Fascinating! And, in my lived experience, entirely true. Which returns us to Oscar’s call…

So there I was standing at my desk, living the “fundamentally different existential orientations” that Corey writes about.

On the one hand, my darling little boy was sick and needed me! I wanted to drop everything and get to him as soon as physically possible and do everything in my power to care for him.

On the other hand, I had a full day, mostly populated by meetings with other people, for which I was responsible. And the next meeting started in exactly 20 minutes! This fact made me want to tell Oscar that I would be there as soon as I could but it would probably take about an hour and a half – basically the equivalent of telling him to “gut it out.”

If you are cringing because that sounds nuts – I am, too, as I write this. It seriously makes me think: what kind of mother am I?! But the reality is that the divide inside of me was visceral. In that moment, I was completely conflicted.

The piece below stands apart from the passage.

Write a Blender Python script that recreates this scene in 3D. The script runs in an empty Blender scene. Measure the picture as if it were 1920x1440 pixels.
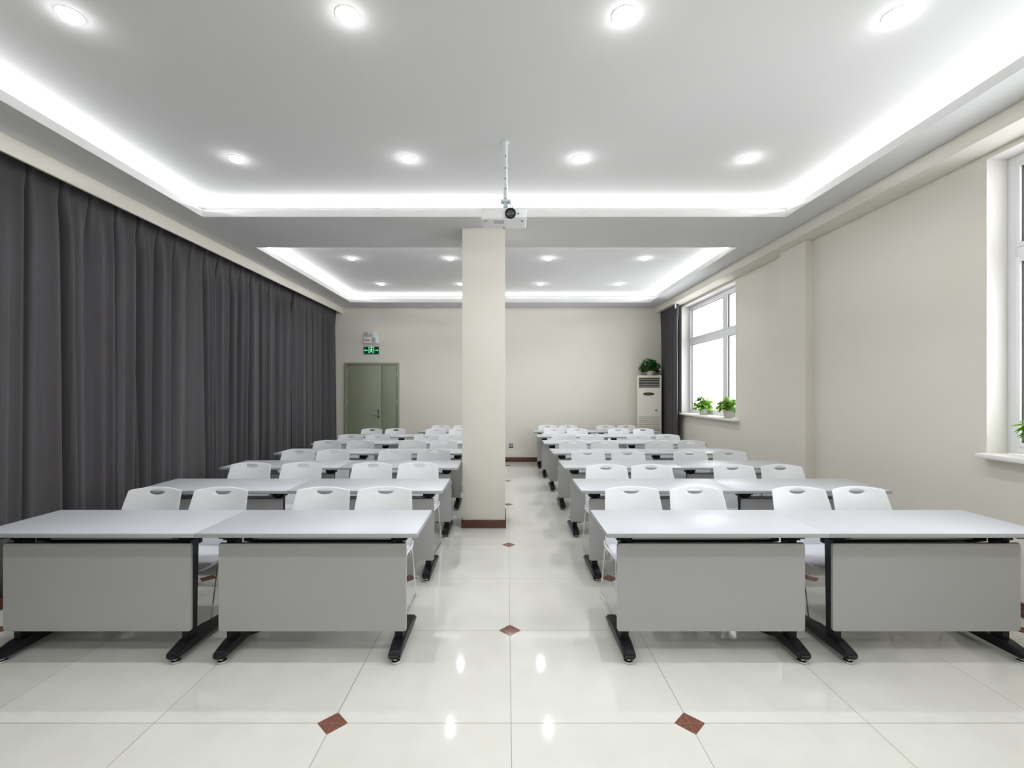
import bpy, bmesh, math, random
from mathutils import Vector, Matrix
random.seed(7)
S = bpy.context.scene
C = S.collection
PI = math.pi

# ---------------------------------------------------------------- camera, world, exposure
H = 1.495          # eye height
F = 862.0          # focal length in pixels of the 1920 frame
VX, VY = 950.0, 735.0   # where the room's depth lines meet
cd = bpy.data.cameras.new('camera'); cam = bpy.data.objects.new('camera', cd); C.objects.link(cam)
cd.sensor_width = 36.0; cd.lens = F / 1920 * 36.0
cd.shift_x = (960 - VX) / 1920; cd.shift_y = (VY - 720) / 1920
cd.clip_start = 0.05; cd.clip_end = 200
cam.location = (0, 0, H); cam.rotation_euler = (PI / 2, 0, 0)
S.camera = cam

W = bpy.data.worlds.new('sky'); S.world = W; W.use_nodes = True
bg = W.node_tree.nodes['Background']
bg.inputs[0].default_value = (0.93, 0.96, 1.0, 1); bg.inputs[1].default_value = 7.5

S.view_settings.view_transform = 'Standard'; S.view_settings.look = 'None'
S.view_settings.exposure = 0.16; S.view_settings.gamma = 1.0
S.view_settings.use_curve_mapping = False
S.cycles.max_bounces = 9; S.cycles.diffuse_bounces = 6; S.cycles.glossy_bounces = 5
S.cycles.transparent_max_bounces = 12
S.cycles.caustics_reflective = False; S.cycles.caustics_refractive = False
S.cycles.sample_clamp_indirect = 6.0

DOWN_W = 7.2        # each recessed lamp
COVE_W = 6.0        # cove strip, watts per metre
# depths / room
YB, YF = 9.84, -2.6
XL, XR = -3.85, 3.42
ZS = 3.305          # underside of the lower ceiling
ZU = 3.46           # tray ceiling
TRAYS = [(-3.14, 2.885, -2.0, 4.75), (-3.14, 2.885, 5.76, 9.285)]

def area(name, loc, rot, sx, sy, power, color=(1, 1, 1), shape='RECTANGLE', spread=PI):
    l = bpy.data.lights.new(name, 'AREA'); l.shape = shape; l.size = sx
    if shape in ('RECTANGLE', 'ELLIPSE'): l.size_y = sy
    l.energy = power; l.color = color; l.spread = spread
    o = bpy.data.objects.new(name, l); C.objects.link(o); o.location = loc; o.rotation_euler = rot
    return o

WHITE_LED = (0.97, 0.985, 1.0)
STRIP_BACK = 0.10
def dir_rot(d):
    return Vector(d).to_track_quat('-Z', 'Y').to_euler()
for (x0, x1, y0, y1) in TRAYS:
    z = 3.392
    def strip(a, b, inward):
        a = Vector(a); b = Vector(b); L = (b - a).length
        dirv = (Vector(inward) * 0.75 + Vector((0, 0, 0.66))).normalized()
        q = dirv.to_track_quat('-Z', 'Y')
        # long side must follow the strip
        xax = (b - a).normalized(); zax = -dirv; yax = zax.cross(xax)
        m = Matrix((xax, yax, zax)).transposed()
        area('cove_light', (a + b) / 2, m.to_euler(), L, 0.012, COVE_W * L, WHITE_LED)
    b_ = STRIP_BACK
    strip((x0 - b_, y0, z), (x0 - b_, y1, z), (1, 0, 0))
    strip((x1 + b_, y0, z), (x1 + b_, y1, z), (-1, 0, 0))
    strip((x0, y1 + b_, z), (x1, y1 + b_, z), (0, -1, 0))
    strip((x0, y0 - b_, z), (x1, y0 - b_, z), (0, 1, 0))

WINS = [(6.87, 8.99, 1.09), (1.10, 3.28, 1.06)]   # near y, far y, sill top
ZH = 3.155
XFR = 3.60
for (a, b, zs) in WINS:
    p = area('window_portal', (XFR + 0.06, (a + b) / 2, (zs + ZH) / 2), (0, PI / 2, 0), ZH - zs, b - a, 1.0)
    p.data.cycles.is_portal = True

# ---------------------------------------------------------------- node helpers
def mat(name, col=(0.8, 0.8, 0.8), rough=0.5, metal=0.0, spec=0.5, **kw):
    m = bpy.data.materials.new(name); m.use_nodes = True
    b = m.node_tree.nodes['Principled BSDF']
    b.inputs['Base Color'].default_value = (*col, 1); b.inputs['Roughness'].default_value = rough
    b.inputs['Metallic'].default_value = metal; b.inputs['Specular IOR Level'].default_value = spec
    for k, v in kw.items(): b.inputs[k].default_value = v
    return m
def N(m, t): return m.node_tree.nodes.new(t)
def L(m, a, b): m.node_tree.links.new(a, b)
def bsdf(m): return m.node_tree.nodes['Principled BSDF']
def noise_bump(m, scale, strength, dist=0.002, stretch=None, detail=3):
    tc = N(m, 'ShaderNodeTexCoord'); n = N(m, 'ShaderNodeTexNoise'); n.inputs['Scale'].default_value = scale
    n.inputs['Detail'].default_value = detail
    if stretch:
        mp = N(m, 'ShaderNodeMapping'); mp.inputs['Scale'].default_value = stretch
        L(m, tc.outputs['Object'], mp.inputs[0]); L(m, mp.outputs[0], n.inputs[0])
    else: L(m, tc.outputs['Object'], n.inputs[0])
    b = N(m, 'ShaderNodeBump'); b.inputs['Strength'].default_value = strength; b.inputs['Distance'].default_value = dist
    L(m, n.outputs[0], b.inputs['Height']); L(m, b.outputs[0], bsdf(m).inputs['Normal'])
    return n
def vary(m, c1, c2, scale, detail=4, stretch=None, lo=0.3, hi=0.7):
    tc = N(m, 'ShaderNodeTexCoord'); n = N(m, 'ShaderNodeTexNoise'); n.inputs['Scale'].default_value = scale
    n.inputs['Detail'].default_value = detail
    src = tc.outputs['Object']
    if stretch:
        mp = N(m, 'ShaderNodeMapping'); mp.inputs['Scale'].default_value = stretch
        L(m, src, mp.inputs[0]); src = mp.outputs[0]
    L(m, src, n.inputs[0])
    r = N(m, 'ShaderNodeValToRGB'); r.color_ramp.elements[0].position = lo; r.color_ramp.elements[1].position = hi
    r.color_ramp.elements[0].color = (*c1, 1); r.color_ramp.elements[1].color = (*c2, 1)
    L(m, n.outputs[0], r.inputs[0]); L(m, r.outputs[0], bsdf(m).inputs['Base Color'])
    return r
def emis(name, col, st):
    m = bpy.data.materials.new(name); m.use_nodes = True
    nt = m.node_tree; nt.nodes.clear()
    e = nt.nodes.new('ShaderNodeEmission'); e.inputs[0].default_value = (*col, 1); e.inputs[1].default_value = st
    o = nt.nodes.new('ShaderNodeOutputMaterial'); nt.links.new(e.outputs[0], o.inputs[0]); return m

M = {}
M['ceil'] = mat('ceiling_paint', (0.67, 0.67, 0.665), 0.85, spec=0.2); noise_bump(M['ceil'], 60, 0.04)
M['wall'] = mat('wall_paint', (0.74, 0.71, 0.635), 0.8, spec=0.25); noise_bump(M['wall'], 80, 0.06)
vary(M['wall'], (0.73, 0.70, 0.622), (0.75, 0.725, 0.655), 1.3)
M['reveal'] = mat('reveal_paint', (0.82, 0.80, 0.77), 0.7, spec=0.3); noise_bump(M['reveal'], 80, 0.05)
M['granite'] = mat('brown_granite', (0.1, 0.03, 0.02), 0.12)
vary(M['granite'], (0.045, 0.014, 0.010), (0.17, 0.07, 0.045), 160, lo=0.42, hi=0.62)
M['pvc'] = mat('white_window_plastic', (0.86, 0.86, 0.88), 0.3)
M['gasket'] = mat('dark_gasket', (0.05, 0.045, 0.06), 0.6)
M['top'] = mat('tabletop_laminate', (0.52, 0.535, 0.565), 0.33, spec=0.5); noise_bump(M['top'], 300, 0.03)
M['edge'] = mat('tabletop_edge', (0.38, 0.39, 0.40), 0.4)
M['panel'] = mat('grey_panel', (0.39, 0.39, 0.39), 0.42, spec=0.4); noise_bump(M['panel'], 300, 0.03)
M['black'] = mat('black_powder_coat', (0.008, 0.008, 0.010), 0.38, spec=0.3); noise_bump(M['black'], 500, 0.05)
M['chrome'] = mat('chrome', (0.82, 0.82, 0.83), 0.12, metal=1.0)
M['lightrod'] = mat('lightened_chrome_rod', (0.85, 0.85, 0.86), 0.35, metal=0.6)  # chrome made lighter, standing in for the windows it would mirror
M['shell'] = mat('white_chair_plastic', (0.76, 0.77, 0.785), 0.34); noise_bump(M['shell'], 400, 0.02)
M['pad'] = mat('pale_seat_pad', (0.66, 0.66, 0.71), 0.8); noise_bump(M['pad'], 500, 0.2)
M['curt'] = mat('charcoal_curtain', (0.059, 0.054, 0.059), 0.7, spec=0.35)
M['curt'].node_tree.nodes['Principled BSDF'].inputs['Sheen Weight'].default_value = 0.15
noise_bump(M['curt'], 900, 0.25, 0.001, (1, 1, 0.3))
M['door'] = mat('green_steel_door', (0.27, 0.29, 0.21), 0.45); noise_bump(M['door'], 40, 0.03)
M['doorframe'] = mat('green_steel_frame', (0.27, 0.29, 0.215), 0.45)
M['steel'] = mat('brushed_steel', (0.55, 0.56, 0.57), 0.3, metal=1.0)
M['ac'] = mat('ivory_enamel', (0.72, 0.69, 0.60), 0.35)
M['acdark'] = mat('dark_vent', (0.02, 0.018, 0.016), 0.6)
M['acdisp'] = mat('display_plastic', (0.10, 0.11, 0.10), 0.25)
M['white'] = mat('white_plastic', (0.80, 0.80, 0.80), 0.4)
M['mount'] = mat('white_mount_enamel', (0.66, 0.72, 0.74), 0.4)
M['lens'] = mat('dark_lens', (0.01, 0.01, 0.012), 0.05, **{'Coat Weight': 1.0})
M['teal'] = mat('infrared_window', (0.03, 0.16, 0.15), 0.2)
M['trimring'] = mat('lamp_ring', (0.85, 0.85, 0.85), 0.35)
M['lamp'] = emis('lamp_diffuser', (1.0, 1.0, 1.0), 5.0)
M['led'] = emis('led_strip', WHITE_LED, 4.0)
M['pot'] = mat('glazed_white_pot', (0.72, 0.68, 0.62), 0.35)
M['soil'] = mat('potting_soil', (0.03, 0.02, 0.013), 0.95)
M['socket'] = mat('grey_socket', (0.10, 0.10, 0.10), 0.4)
M['signbody'] = emis('exit_sign_green', (0.0, 0.06, 0.022), 0.6)
M['signfig'] = emis('exit_sign_figure', (0.36, 1.0, 0.55), 0.85)
M['signframe'] = mat('sign_frame', (0.25, 0.26, 0.25), 0.4)
M['red'] = mat('red_print', (0.35, 0.03, 0.03), 0.5)
M['grey'] = mat('grey_print', (0.35, 0.38, 0.40), 0.5)
M['ground'] = mat('outside_paving', (0.5, 0.5, 0.48), 0.9)

def leafmat(name, a, b):
    m = mat(name, a, 0.42)
    g = N(m, 'ShaderNodeNewGeometry'); r = N(m, 'ShaderNodeValToRGB')
    r.color_ramp.elements[0].color = (*a, 1); r.color_ramp.elements[1].color = (*b, 1)
    L(m, g.outputs['Random Per Island'], r.inputs[0]); L(m, r.outputs[0], bsdf(m).inputs['Base Color'])
    t = N(m, 'ShaderNodeBsdfTranslucent'); L(m, r.outputs[0], t.inputs[0])
    mx = N(m, 'ShaderNodeMixShader'); mx.inputs[0].default_value = 0.45
    out = m.node_tree.nodes['Material Output']
    L(m, bsdf(m).outputs[0], mx.inputs[1]); L(m, t.outputs[0], mx.inputs[2]); L(m, mx.outputs[0], out.inputs[0])
    return m
M['leaf'] = leafmat('pothos_leaf', (0.05, 0.19, 0.02), (0.38, 0.62, 0.06))
M['leafdark'] = leafmat('dark_leaf', (0.015, 0.075, 0.015), (0.06, 0.22, 0.04))

def glassmat():
    m = bpy.data.materials.new('window_glass'); m.use_nodes = True; nt = m.node_tree; nt.nodes.clear()
    t = nt.nodes.new('ShaderNodeBsdfTransparent'); g = nt.nodes.new('ShaderNodeBsdfGlossy'); g.inputs['Roughness'].default_value = 0.02
    f = nt.nodes.new('ShaderNodeFresnel'); f.inputs[0].default_value = 1.45
    mul = nt.nodes.new('ShaderNodeMath'); mul.operation = 'MULTIPLY'; mul.inputs[1].default_value = 0.6
    mx = nt.nodes.new('ShaderNodeMixShader'); o = nt.nodes.new('ShaderNodeOutputMaterial')
    nt.links.new(f.outputs[0], mul.inputs[0]); nt.links.new(mul.outputs[0], mx.inputs[0])
    nt.links.new(t.outputs[0], mx.inputs[1]); nt.links.new(g.outputs[0], mx.inputs[2]); nt.links.new(mx.outputs[0], o.inputs[0])
    return m
M['glass'] = glassmat()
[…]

Gratefully, my moment of hesitation and then conviction was instantaneous. I told Oscar not to worry, I was on my way. Then I booked it out of my office as quickly as possible.

But that wasn’t the end of the internal conflict.

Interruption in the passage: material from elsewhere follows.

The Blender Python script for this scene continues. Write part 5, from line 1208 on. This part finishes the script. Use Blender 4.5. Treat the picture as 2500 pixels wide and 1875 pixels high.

I got to Oscar in enough time that I could still make it back for my meeting. But if I chose to do that, it would mean having him (poor sick, feverish, uncomfortable boy) wait for me during my hour-long session. Which I did: Oscar sat in a lounge reading and trying to get as comfortable as possible while I met in my office.

After the meeting, as I collected him from the lounge, I had that same visceral internal conflict again. Here I was in my professional environment, collecting my sick child. Should I be in full-on mother mode? Or should I be in professional demeanor mode? I am just being honest when I say that for me those two ways of operating are NOTHING alike. And trying to figure out which was appropriate was a zero sum game.

Corey concludes her article stating that: “We are limited, embodied creatures. These limits mean we cannot do everything to its fullest extent at once, and certain things we might not be able to do at all.” I am grateful to her for not trying to dismiss the challenges she raises with platitudes. All she does is name the problem and suggest that there is very possibly no solution.

On a significant level I find that helpful: the conflict I, and many other working mothers experience, is an internal contradiction. In work, I may strive and never reach perfection. At home, I may try to love and never reach perfection. Our faith affords me both the model and motivation to continue seeking perfection and the space to recognize that stumbling and falling short is not ultimately failure. It is my path to working out two aspects of my vocation. And hopefully growing in holiness along the way.